Baca juga: Gubernur BI: Defisit Transaksi Berjalan Mengarah ke 2,5 Persen
Menurut dia desifit itu berasal dari neraca non migas Maret 2019 yang mengalami minus sebesar US$ 1 miliar. "Defisit itu juga disumbang oleh sektor migas yang defisit sebesar US$ 1,49 miliar," kata Suhariyanto saat mengelar konferensi pers di kantornya, Jakarta, Rabu 15 Mei 2019.
Dia mengatakan defisit migas terbagi dari minyak mentah yang sebesar US$ 288 juta, hasil minyak desifit US$ 1,3 miliar, dan gas surplus US$ 118 juta.
Badan Pusat Statisitik atau BPS sebelumnya mencatat neraca perdagangan pada Maret 2019 surplus sebesar US$ 540 juta. Angka itu berasal dari surplus neraca non migas Maret 2019 sebesar US$ 988 juta.
Secara akumulatif, sepanjang Januari-April 2019, neraca perdagangan nasional masih defisit sebesar US$ 2,65 miliar. Defisit paling banyak disumbangkan oleh neraca migas yang mengalami defisit sebesar US$ 2,76 miliar.
Neraca migas itu terbagi dari minyak mentah defisit US$ 1,09 miliar, hasil minyak defisit US$ 4,11 miliar, dan ga surplus 2,44 miliar.

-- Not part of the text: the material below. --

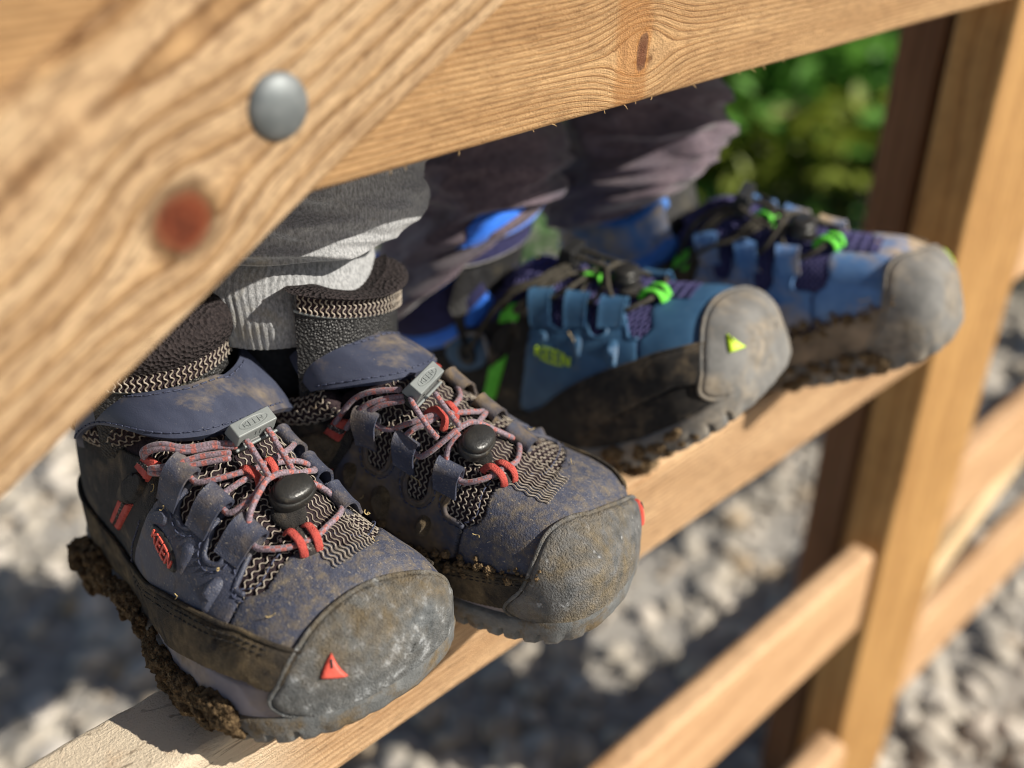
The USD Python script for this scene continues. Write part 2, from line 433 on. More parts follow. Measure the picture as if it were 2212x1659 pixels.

Sedangkan untuk neraca perdagangan non migas surplus US$ 204 juta.
Baca juga: JK Tagih Janji Cina Naikkan Impor Sawit dari RI
Sebelumnya Ekonom DBS Group Research, Masyita Cristallin, memprediksi neraca perdagangan bulan April 2019 bakal defisit. Hal ini sejalan dengan masih lemahnya tren ekspor maupun ekspor pada bulan ini.